You wouldn't know it from the stock markets, though. Three weeks into April, the MSCI Pacific Index, which includes Australia and Japan, is up 10.4% for the month, and 3% over three months. The MSCI Australia Index has risen 6.6% month-to-date, the Hong Kong index 15%, and Japan 11%. Even hapless Singapore is doing well, thank you very much, boasting gains of 11.7% in the month to April 20 and 7.6% over three months.Read "China Takes On the Global Car Business.")

Asia's emerging markets are doing even better. The MSCI EM Asia Index is higher by 22.5% over three months, led by Pakistan (72.4%), Indonesia (36.9%), Taiwan (33.3%) and China (25%). Korea, which for some reason MSCI still classifies as an emerging market even though the country is a member of the OECD, is up 18.4%. India? Higher by 15.6%. The Philippines is up 13%, Malaysia 9.2% . . . you get the picture.

The old saw is that the markets anticipate GDP health six months or so in advance, so what this disconnect is telling us is that economic recovery is just around the corner. Sure, we're seeing some green shoots particularly in China, where industrial production rose 8.3% year-on-year in March, retail sales surged 15.9% in the first quarter, and investment in fixed assets jumped 28.6% in March after rising 26.5% in February. But it's difficult to see how Asia can return to real growth with export demand dead in the U.S. and Europe — and no one expects a resurrection there anytime soon.

It may be that China's communist rulers, fearful of social unrest that can force them from power, will succeed in buying their way to their target of 8% GDP growth, the magic number that will supposedly ensure that enough of the 1.3 billion population will have jobs. The central government has already started spending $585 billion in fiscal stimulus, second in size only to America's $787 billion (and counting) package. A second stimulus package valued at 130 billion renminbi ($19 billion) is expected to be unveiled soon.
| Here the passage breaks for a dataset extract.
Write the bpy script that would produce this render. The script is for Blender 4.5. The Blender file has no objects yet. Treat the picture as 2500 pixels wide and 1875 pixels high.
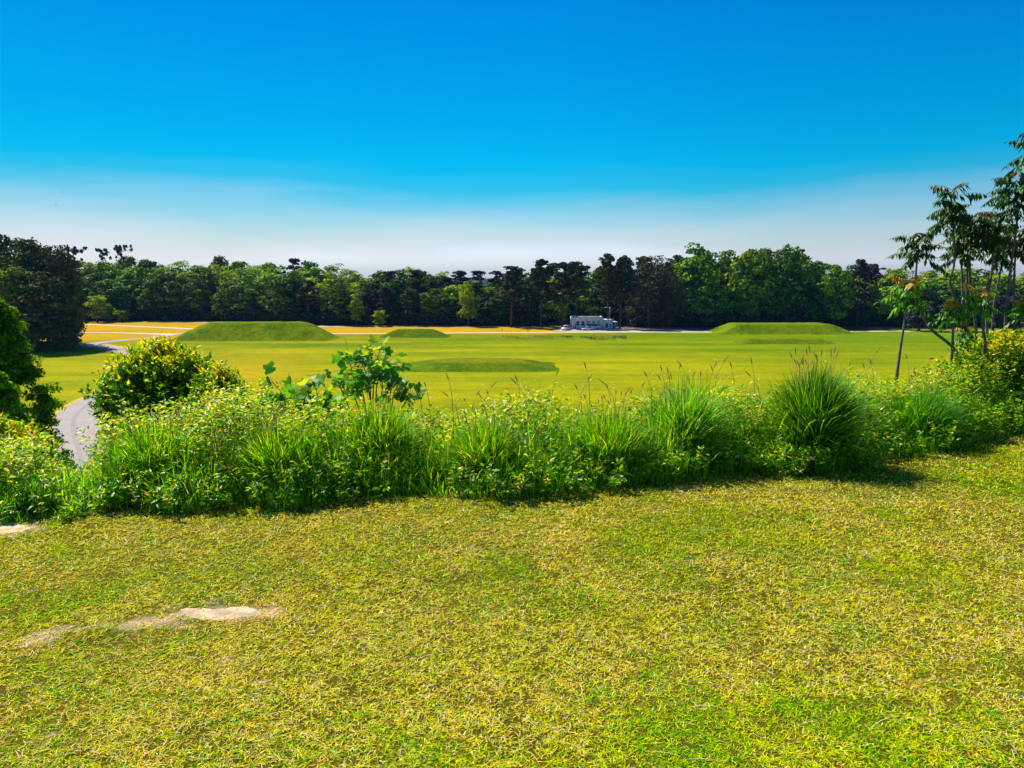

No stranger to deficit spending, Japan approved this month a new Policy Package to Address the Economic Crisis worth $156 billion, its third fiscal stimulus package since September — and the umpteenth attempt to jumpstart the economy since the bursting of the asset bubble way back in the 1990s. None of the previous attempts worked, in part because much of the money went to wasteful public works spending in the bailiwicks of ruling-party politicians. The latest spending appears to make more economic sense, targeting job-creation, support for the equity market, increased transfers to regional governments, health-care spending, and energy efficiency.

The question is whether the region's gobs of easy money will actually go where it is supposed to go. It's all too easy for the state's largesse to end up in the pockets of politicians and other vested interests. The other issue is the long-term damage to economies from the sheer size of the deficit spending. The Chinese spending is equivalent to nearly 13% of GDP while that in Japan comes to 5%. Australia's fiscal stimulus equals 5% of GDP too, while Korea's is at 3.7%, Taiwan's at 3.4% and Thailand's at 2.8%.

What does all this mean to personal investors? Be cautious, and don't chase dazzling performance numbers. Economic recovery may indeed arrive early in China, or at least before it appears in the US. But government stimulus does not naturally translate into sustained private investment, so there will likely be nasty hiccups along the way. So far, at least, most Asian stock markets seem to be blissfully unaware of that risk.